-- Dataset content start --
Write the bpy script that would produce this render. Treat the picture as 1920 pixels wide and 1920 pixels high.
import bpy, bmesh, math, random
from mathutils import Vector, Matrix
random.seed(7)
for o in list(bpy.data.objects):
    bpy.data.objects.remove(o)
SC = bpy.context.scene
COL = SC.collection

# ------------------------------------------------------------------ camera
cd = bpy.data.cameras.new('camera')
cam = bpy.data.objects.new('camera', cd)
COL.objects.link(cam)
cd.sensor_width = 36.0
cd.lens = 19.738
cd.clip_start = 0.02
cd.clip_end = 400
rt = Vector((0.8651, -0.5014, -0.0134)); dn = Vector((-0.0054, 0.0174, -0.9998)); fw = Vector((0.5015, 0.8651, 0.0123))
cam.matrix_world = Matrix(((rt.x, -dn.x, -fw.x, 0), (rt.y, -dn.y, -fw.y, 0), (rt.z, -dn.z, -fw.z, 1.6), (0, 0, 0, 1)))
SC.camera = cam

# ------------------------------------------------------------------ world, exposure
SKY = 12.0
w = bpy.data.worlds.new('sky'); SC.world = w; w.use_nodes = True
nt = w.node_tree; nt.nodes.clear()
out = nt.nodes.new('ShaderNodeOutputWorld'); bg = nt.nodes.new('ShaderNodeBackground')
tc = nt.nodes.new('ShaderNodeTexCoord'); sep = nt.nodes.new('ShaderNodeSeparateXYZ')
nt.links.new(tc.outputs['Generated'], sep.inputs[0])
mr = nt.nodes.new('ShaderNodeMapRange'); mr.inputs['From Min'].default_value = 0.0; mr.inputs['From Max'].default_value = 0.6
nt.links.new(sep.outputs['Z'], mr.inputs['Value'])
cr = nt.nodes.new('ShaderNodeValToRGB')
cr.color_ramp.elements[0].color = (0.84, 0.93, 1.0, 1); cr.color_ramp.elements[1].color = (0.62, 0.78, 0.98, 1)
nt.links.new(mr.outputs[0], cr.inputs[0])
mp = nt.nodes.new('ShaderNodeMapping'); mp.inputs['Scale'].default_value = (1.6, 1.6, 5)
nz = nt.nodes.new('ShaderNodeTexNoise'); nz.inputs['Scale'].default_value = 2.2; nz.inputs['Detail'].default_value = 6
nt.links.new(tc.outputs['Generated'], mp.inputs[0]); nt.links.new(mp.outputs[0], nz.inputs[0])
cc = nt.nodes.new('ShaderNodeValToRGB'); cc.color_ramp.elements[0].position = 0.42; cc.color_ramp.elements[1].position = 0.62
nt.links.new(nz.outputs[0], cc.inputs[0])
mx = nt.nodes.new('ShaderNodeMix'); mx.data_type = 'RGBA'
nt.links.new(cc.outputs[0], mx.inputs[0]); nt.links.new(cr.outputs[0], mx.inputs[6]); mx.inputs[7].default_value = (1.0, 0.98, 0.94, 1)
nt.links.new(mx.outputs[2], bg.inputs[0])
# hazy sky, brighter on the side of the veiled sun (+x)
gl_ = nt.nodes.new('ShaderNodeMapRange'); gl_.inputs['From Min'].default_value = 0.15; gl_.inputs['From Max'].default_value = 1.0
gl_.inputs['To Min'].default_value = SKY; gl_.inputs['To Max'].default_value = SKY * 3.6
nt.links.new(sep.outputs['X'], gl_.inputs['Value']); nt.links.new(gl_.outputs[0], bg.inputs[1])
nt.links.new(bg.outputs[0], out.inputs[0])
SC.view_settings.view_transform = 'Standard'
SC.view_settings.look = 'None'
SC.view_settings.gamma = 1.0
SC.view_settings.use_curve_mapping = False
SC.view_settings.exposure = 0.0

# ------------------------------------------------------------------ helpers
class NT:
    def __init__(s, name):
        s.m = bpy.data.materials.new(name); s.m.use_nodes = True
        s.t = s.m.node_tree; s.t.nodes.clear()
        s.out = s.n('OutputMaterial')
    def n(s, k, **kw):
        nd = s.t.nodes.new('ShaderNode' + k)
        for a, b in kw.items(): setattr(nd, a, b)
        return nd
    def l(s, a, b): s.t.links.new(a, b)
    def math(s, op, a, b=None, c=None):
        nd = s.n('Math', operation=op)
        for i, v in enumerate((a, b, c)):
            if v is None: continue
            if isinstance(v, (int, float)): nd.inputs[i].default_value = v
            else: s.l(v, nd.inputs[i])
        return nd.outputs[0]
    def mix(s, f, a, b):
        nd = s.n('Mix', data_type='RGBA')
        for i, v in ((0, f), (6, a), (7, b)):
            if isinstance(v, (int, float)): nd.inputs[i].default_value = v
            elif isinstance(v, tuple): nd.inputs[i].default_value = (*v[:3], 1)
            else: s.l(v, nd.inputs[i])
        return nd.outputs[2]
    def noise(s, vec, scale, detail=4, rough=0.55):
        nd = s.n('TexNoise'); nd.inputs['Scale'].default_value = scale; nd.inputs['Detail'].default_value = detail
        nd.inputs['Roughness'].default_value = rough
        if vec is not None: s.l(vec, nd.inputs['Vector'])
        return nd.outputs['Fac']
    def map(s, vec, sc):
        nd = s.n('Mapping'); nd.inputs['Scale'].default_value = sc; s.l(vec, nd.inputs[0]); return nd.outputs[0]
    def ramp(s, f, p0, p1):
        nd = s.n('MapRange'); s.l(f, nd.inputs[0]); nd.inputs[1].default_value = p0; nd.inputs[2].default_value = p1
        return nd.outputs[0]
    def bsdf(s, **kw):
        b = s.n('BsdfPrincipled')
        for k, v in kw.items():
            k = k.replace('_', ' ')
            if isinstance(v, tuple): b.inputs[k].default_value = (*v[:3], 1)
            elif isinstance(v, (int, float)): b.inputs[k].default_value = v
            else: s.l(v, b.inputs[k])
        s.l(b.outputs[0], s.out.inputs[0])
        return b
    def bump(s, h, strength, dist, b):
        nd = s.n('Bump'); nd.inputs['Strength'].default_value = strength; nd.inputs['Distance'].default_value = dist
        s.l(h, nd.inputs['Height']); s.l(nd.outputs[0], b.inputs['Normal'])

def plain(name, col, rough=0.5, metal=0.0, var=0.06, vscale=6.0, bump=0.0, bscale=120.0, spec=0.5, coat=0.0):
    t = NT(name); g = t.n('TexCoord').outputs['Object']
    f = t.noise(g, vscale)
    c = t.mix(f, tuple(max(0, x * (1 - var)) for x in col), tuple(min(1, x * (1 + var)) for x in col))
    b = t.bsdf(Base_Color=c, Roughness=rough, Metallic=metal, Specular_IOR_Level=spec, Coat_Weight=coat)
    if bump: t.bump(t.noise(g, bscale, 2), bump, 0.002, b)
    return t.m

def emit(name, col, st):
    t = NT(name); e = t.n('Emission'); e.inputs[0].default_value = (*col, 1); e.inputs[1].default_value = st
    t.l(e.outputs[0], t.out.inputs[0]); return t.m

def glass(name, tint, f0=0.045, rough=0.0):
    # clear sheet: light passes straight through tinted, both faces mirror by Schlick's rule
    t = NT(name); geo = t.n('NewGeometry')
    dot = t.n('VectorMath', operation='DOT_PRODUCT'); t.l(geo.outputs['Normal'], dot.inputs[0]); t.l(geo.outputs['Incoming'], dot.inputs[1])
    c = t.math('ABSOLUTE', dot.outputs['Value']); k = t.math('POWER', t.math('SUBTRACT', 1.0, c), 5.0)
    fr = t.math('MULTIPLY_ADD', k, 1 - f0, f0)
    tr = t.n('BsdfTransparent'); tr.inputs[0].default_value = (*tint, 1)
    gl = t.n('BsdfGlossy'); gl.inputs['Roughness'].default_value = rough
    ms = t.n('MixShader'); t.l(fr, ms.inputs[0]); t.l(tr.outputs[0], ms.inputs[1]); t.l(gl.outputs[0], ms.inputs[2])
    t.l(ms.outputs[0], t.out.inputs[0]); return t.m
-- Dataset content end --
▸ Task details
Return nothing but the lines from the first line of the listing through the line with "SC.camera = cam", please, keeping every one of them unchanged.

▸ Exercise output
Write the bpy script that would produce this render. Treat the picture as 1920 pixels wide and 1920 pixels high.
import bpy, bmesh, math, random
from mathutils import Vector, Matrix
random.seed(7)
for o in list(bpy.data.objects):
    bpy.data.objects.remove(o)
SC = bpy.context.scene
COL = SC.collection

# ------------------------------------------------------------------ camera
cd = bpy.data.cameras.new('camera')
cam = bpy.data.objects.new('camera', cd)
COL.objects.link(cam)
cd.sensor_width = 36.0
cd.lens = 19.738
cd.clip_start = 0.02
cd.clip_end = 400
rt = Vector((0.8651, -0.5014, -0.0134)); dn = Vector((-0.0054, 0.0174, -0.9998)); fw = Vector((0.5015, 0.8651, 0.0123))
cam.matrix_world = Matrix(((rt.x, -dn.x, -fw.x, 0), (rt.y, -dn.y, -fw.y, 0), (rt.z, -dn.z, -fw.z, 1.6), (0, 0, 0, 1)))
SC.camera = cam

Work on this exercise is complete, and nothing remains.